What happened
The four astronauts of NASA’s Artemis II on Monday traveled farther into space than any humans before, photographing never-before-viewed stretches of the far side of the moon. The group also watched a solar eclipse and an Earthrise before beginning their voyage home. The lunar flyby marked humanity’s first trip back to the moon since the Apollo era ended in 1972.
Who said what
The Artemis II crew — NASA’s Reid Wiseman, Christina Koch and Victor Glover and Canadian astronaut Jeremy Hansen — broke Apollo 13’s record of 248,655 miles from Earth, then set a new record of 252,756 miles Monday night. “We, most importantly, choose this moment to challenge this generation and the next to make sure this record is not long-lived,” Hansen said to Mission Control in Houston.
The seven-hour “lunar fly-around” was “by far the highlight” of the Artemis II mission, “yielding rich science” along with awe-inspiring “celestial sightseeing,” The Associated Press said.
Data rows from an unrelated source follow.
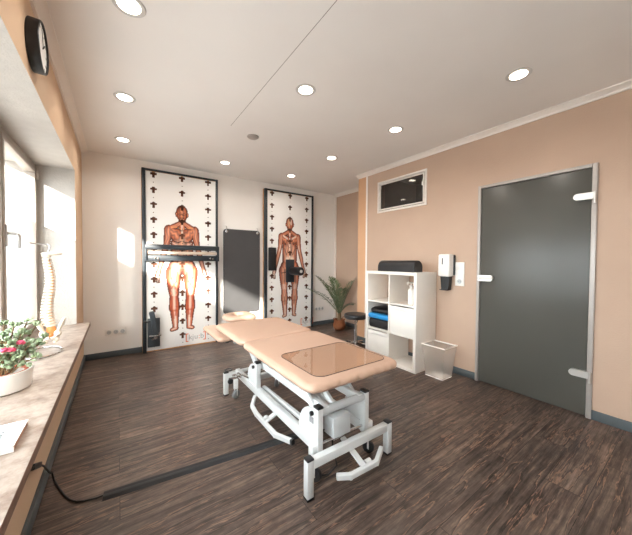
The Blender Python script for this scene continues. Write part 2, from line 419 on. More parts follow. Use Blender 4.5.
# ---------------- window
win = thing('window_1', (XW, 1.2, ZS), 'long grey-framed window along the left wall, lower panes frosted', 'window'); tag(win, kind='structure')
b = MB(); x0, x1 = XW-.04, XW+.03
b.box(x0, x1, YN, YR, ZL-.05, ZL, .004); b.box(x0, x1, YN, YR, ZS, ZS+.05, .004); b.box(x0, x1, YR-.05, YR, ZS+.05, ZL-.05, .004); b.box(x0, x1, YN, YN+.05, ZS+.05, ZL-.05, .004)
b.build('frame', 'alu_frame', win)
cuts = [YN+.05, .70, 2.71, YR-.05]
for c in cuts[1:-1]:
    MB().box(x0, x1, c-.02, c+.02, ZS+.05, ZL-.05, .004).build('mullion', 'alu_frame', win)
ZF = 1.60
for i, (a, e) in enumerate(zip(cuts, cuts[1:])):
    a2 = a+(.02 if i else 0); e2 = e-(.02 if i < 2 else 0)
    b = MB(); w = .042; xa, xb = XW-.025, XW+.045
    b.box(xa, xb, a2, e2, ZL-.05-w, ZL-.05, .006); b.box(xa, xb, a2, e2, ZS+.05, ZS+.05+w, .006)
    b.box(xa, xb, a2, a2+w, ZS+.05+w, ZL-.05-w, .006); b.box(xa, xb, e2-w, e2, ZS+.05+w, ZL-.05-w, .006)
    sash = b.build('sash', 'alu_frame', win)
    MB().box(XW-.003, XW+.003, a2+w-.005, e2-w+.005, ZF, ZL-.05-w+.005).build('pane', 'glass', sash)
    tag(MB().box(XW-.003, XW+.003, a2+w-.005, e2-w+.005, ZS+.05+w-.005, ZF).build('frosted_pane', 'frost_film', sash), 'frosted lower pane')
    if i == 2:
        b = MB(); hy = a2+.03
        b.box(xb, xb+.008, hy-.016, hy+.016, 1.32, 1.47, .003); b.cyl((xb, hy, 1.41), (xb+.05, hy, 1.41), .011)
        b.tube([(xb+.05, hy-.01, 1.41), (xb+.053, hy+.03, 1.41), (xb+.053, hy+.048, 1.408), (xb+.053, hy+.056, 1.398), (xb+.053, hy+.058, 1.31)], .010, 10)
        tag(b.build('handle', 'silver_paint', sash), 'silver window handle')
        b = MB(); b.box(xb-.01, xb+.02, e2-.012, e2+.01, 1.98, 2.05, .003); b.box(xb-.01, xb+.02, e2-.012, e2+.01, .66, .73, .003); b.build('hinge', 'alu_frame', sash)
b = MB(); b.box(XW+.03, XL+.106, YN, YR, ZS-.04, ZS, .003); b.box(XL, XL+.106, YR, YR+.06, ZS-.04, ZS, .003)
for f in b.bm.faces:
    f.normal_update(); f.material_index = 1 if f.normal.x > .7 else 0
sill = b.build('window_sill', ['marble', 'sill_edge'], win)
tag(sill, 'beige marble sill with brown front edge')

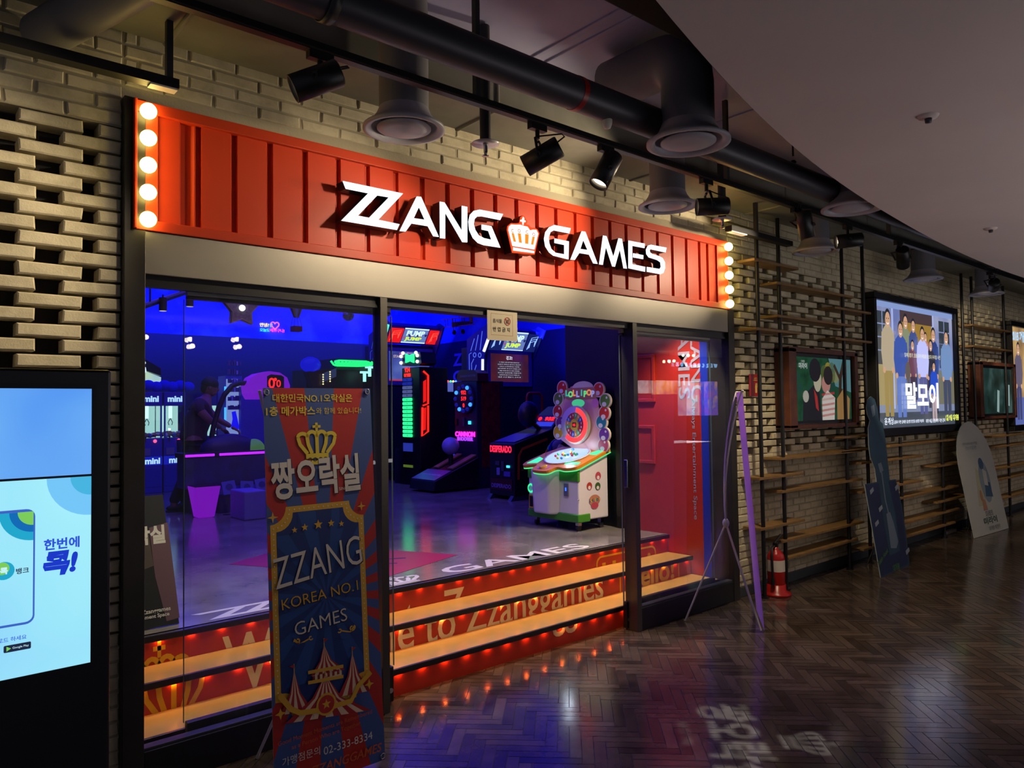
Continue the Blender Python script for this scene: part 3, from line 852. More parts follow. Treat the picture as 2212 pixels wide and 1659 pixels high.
spot(1.28, (1.24, 2.55, 2.835), (-0.80, 0.36, -0.42), True, 'black can spotlight at the left end of the track, shining left and down', 60, 85)
spot(2.41, (2.41, 2.56, 2.80), (-0.50, 0.74, -0.42), True, 'black can spotlight with curly cable above the gap between letters N and G', 36, 95)
spot(2.90, (2.87, 2.56, 2.825), (-0.40, 0.15, -0.75), True, 'black can spotlight with bright lens showing, above the sign crown', 34, 100)
spot(3.80, (3.80, 2.55, 2.795), (-0.74, 0.66, -0.02), True, 'black can spotlight lying level between two round diffusers', 75, 105)
spot(4.87, (4.92, 2.54, 2.85), (0.30, 0.02, -0.90), True, 'black can spotlight with bright lens, just right of the sign end', 110, 100)
spot(5.65, (5.58, 2.55, 2.835), (-0.68, 0.74, -0.08), True, 'black can spotlight pointing left at the sign, under the curved ceiling edge', 75, 62)
spot(6.58, (6.62, 2.56, 2.83), (2.5, 0.93, -2.05), True, 'black can spotlight with thin bright lens above the big lit poster', 140, 34)
spot(8.9, (8.95, 2.56, 2.83), (2.7, 0.93, -0.55), True, 'small far black can spotlight beyond the big lit poster', 90, 34)
spot(11.2, (11.25, 2.56, 2.83), (1.2, 0.93, -1.9), True, 'farthest black can spotlight at the right picture edge', 60, 60)

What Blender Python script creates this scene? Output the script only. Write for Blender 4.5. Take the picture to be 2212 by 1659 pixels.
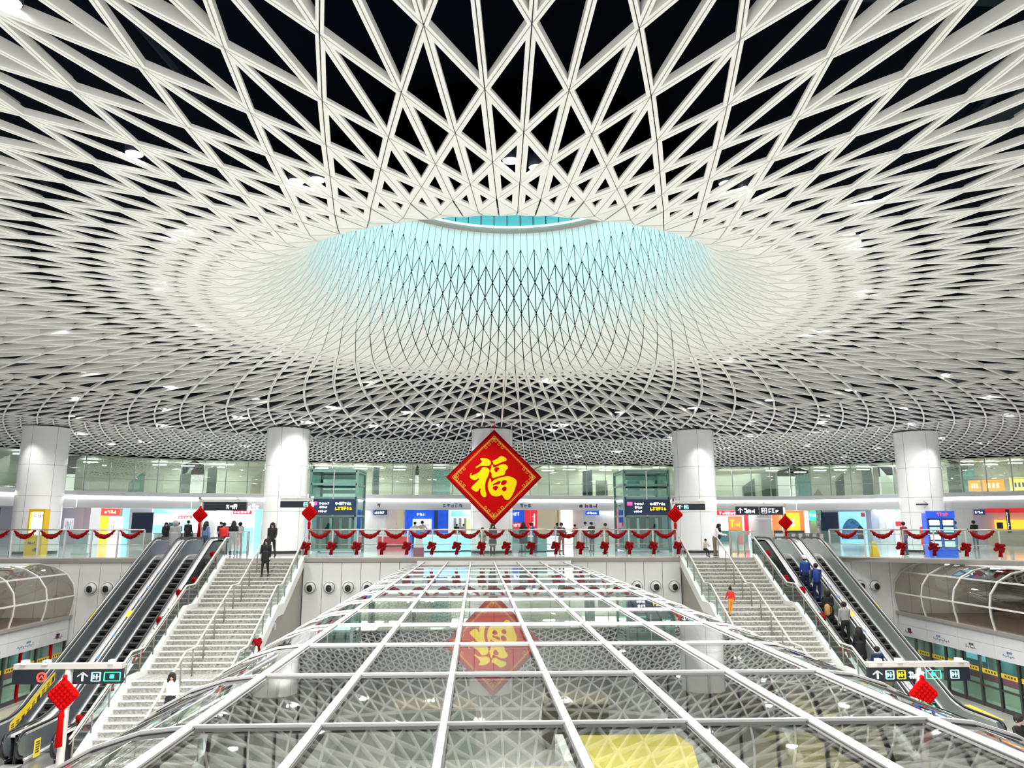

When the moon eclipsed their view of the sun, planets including “Mercury, Venus, Mars and Saturn nodded at them from the black void,” and “the landing sites of Apollo 12 and 14 also were visible, poignant reminders of NASA’s first age of exploration.”
During the solar eclipse, the astronauts “found it difficult to describe the sight when the moon was illuminated just from Earthshine — light reflected from our planet,” The New York Times said. “It is blowing my mind what you can see with the naked eye from the moon right now,” Hansen said. “We just went sci-fi,” Glover said. “It is the strangest-looking thing that you can see so much on the surface.”
What next?
The Orion spacecraft is scheduled to reenter the Earth’s gravitational pull later this week before splashing down in the Pacific Ocean off San Diego’s coast on Friday.